Understand what feeds the addiction. Driving forces of video addiction include: beating the game (a desire to finish the game victoriously), competition (pitting players against each other), mastery (feeling powerful – almost like the god of an artificial realm), exploration (discovering new and secret things, like hidden levels inside the games), achieving or beating a high score (developing a sense of pride), story-driven role play (compelling kids to finish games to see how the stories end), and relationships (building anonymous and virtual relationships with other players).

Consider the lost potential. There’s so much your kids could be learning, doing, and accomplishing with their lives that they can’t while playing video games. Think about all the productive activities they could be engaged in if they weren’t devoting so much time and energy to video games.

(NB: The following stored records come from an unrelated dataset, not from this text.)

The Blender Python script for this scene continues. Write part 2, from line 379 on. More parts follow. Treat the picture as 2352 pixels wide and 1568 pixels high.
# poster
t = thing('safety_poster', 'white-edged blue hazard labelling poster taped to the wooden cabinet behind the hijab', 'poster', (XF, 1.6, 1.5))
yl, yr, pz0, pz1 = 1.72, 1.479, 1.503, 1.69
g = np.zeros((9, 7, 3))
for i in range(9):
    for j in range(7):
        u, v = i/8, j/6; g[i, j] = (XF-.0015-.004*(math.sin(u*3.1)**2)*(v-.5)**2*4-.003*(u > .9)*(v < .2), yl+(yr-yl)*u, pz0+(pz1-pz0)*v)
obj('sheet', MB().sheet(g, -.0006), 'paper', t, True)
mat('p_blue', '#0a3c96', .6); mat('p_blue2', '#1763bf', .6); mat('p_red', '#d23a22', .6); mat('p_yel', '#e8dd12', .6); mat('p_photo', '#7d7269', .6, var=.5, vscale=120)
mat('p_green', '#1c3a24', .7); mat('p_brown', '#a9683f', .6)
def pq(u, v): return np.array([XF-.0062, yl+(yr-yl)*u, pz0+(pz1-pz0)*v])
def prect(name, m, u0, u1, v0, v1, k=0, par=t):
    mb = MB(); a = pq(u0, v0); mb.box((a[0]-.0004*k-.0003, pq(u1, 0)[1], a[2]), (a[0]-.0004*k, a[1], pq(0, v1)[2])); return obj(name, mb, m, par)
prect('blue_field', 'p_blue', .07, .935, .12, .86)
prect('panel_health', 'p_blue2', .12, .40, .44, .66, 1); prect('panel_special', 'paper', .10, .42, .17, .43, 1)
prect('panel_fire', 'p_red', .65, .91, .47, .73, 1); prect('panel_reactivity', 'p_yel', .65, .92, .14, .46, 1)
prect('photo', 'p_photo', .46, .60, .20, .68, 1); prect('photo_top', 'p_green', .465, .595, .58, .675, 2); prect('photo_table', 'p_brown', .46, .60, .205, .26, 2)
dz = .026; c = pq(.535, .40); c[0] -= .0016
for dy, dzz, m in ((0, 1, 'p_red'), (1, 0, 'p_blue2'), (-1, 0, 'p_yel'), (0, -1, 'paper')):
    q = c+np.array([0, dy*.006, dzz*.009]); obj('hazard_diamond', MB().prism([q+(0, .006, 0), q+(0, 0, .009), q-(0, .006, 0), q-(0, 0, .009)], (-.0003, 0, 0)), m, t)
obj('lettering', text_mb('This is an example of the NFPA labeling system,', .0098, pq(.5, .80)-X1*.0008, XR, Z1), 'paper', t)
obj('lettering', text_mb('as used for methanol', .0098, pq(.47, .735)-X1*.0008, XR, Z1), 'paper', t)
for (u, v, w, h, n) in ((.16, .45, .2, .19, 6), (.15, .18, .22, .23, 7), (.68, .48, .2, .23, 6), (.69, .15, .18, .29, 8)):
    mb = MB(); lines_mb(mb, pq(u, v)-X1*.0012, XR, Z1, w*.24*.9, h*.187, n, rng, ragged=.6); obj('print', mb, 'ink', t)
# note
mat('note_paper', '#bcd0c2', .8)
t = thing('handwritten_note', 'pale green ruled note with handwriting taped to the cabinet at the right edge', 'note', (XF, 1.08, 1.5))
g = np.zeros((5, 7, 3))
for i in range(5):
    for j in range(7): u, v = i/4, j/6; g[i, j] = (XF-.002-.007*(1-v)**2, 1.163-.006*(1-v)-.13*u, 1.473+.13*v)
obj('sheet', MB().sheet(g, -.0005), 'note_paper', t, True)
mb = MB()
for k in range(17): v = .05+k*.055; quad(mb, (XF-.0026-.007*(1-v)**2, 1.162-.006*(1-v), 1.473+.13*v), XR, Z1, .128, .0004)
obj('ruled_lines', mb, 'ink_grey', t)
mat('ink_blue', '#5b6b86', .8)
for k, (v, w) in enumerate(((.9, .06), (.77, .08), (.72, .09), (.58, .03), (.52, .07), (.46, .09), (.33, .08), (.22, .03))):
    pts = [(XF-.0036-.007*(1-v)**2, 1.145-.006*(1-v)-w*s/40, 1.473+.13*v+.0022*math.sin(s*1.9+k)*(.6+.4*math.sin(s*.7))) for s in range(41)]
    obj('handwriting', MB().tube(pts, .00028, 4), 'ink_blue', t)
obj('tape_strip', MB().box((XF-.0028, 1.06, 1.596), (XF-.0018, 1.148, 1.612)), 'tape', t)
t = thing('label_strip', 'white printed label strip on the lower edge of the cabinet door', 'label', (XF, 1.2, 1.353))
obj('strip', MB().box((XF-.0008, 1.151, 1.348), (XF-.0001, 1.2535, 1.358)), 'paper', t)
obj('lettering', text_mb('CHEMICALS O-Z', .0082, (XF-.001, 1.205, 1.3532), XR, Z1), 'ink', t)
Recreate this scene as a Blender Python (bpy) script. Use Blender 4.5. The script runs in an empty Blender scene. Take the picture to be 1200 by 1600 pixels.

Ask some key questions. Determine whether your children might have a video game problem by asking these questions about their involvement with video games: “Do your kids play almost every day?”, “Do your kids often play for long periods (more than three to four hours at a time)?”, “Do your kids play for excitement?”, “Do your kids get restless and irritable if they can’t play?”, “Do your kids sacrifice social and sporting activities to play?”, “Do your kids play instead of doing homework?”, “Do your kids try to cut down their playing but can’t?”, and “Do your kids seem to be losing interest in real-life activities?”.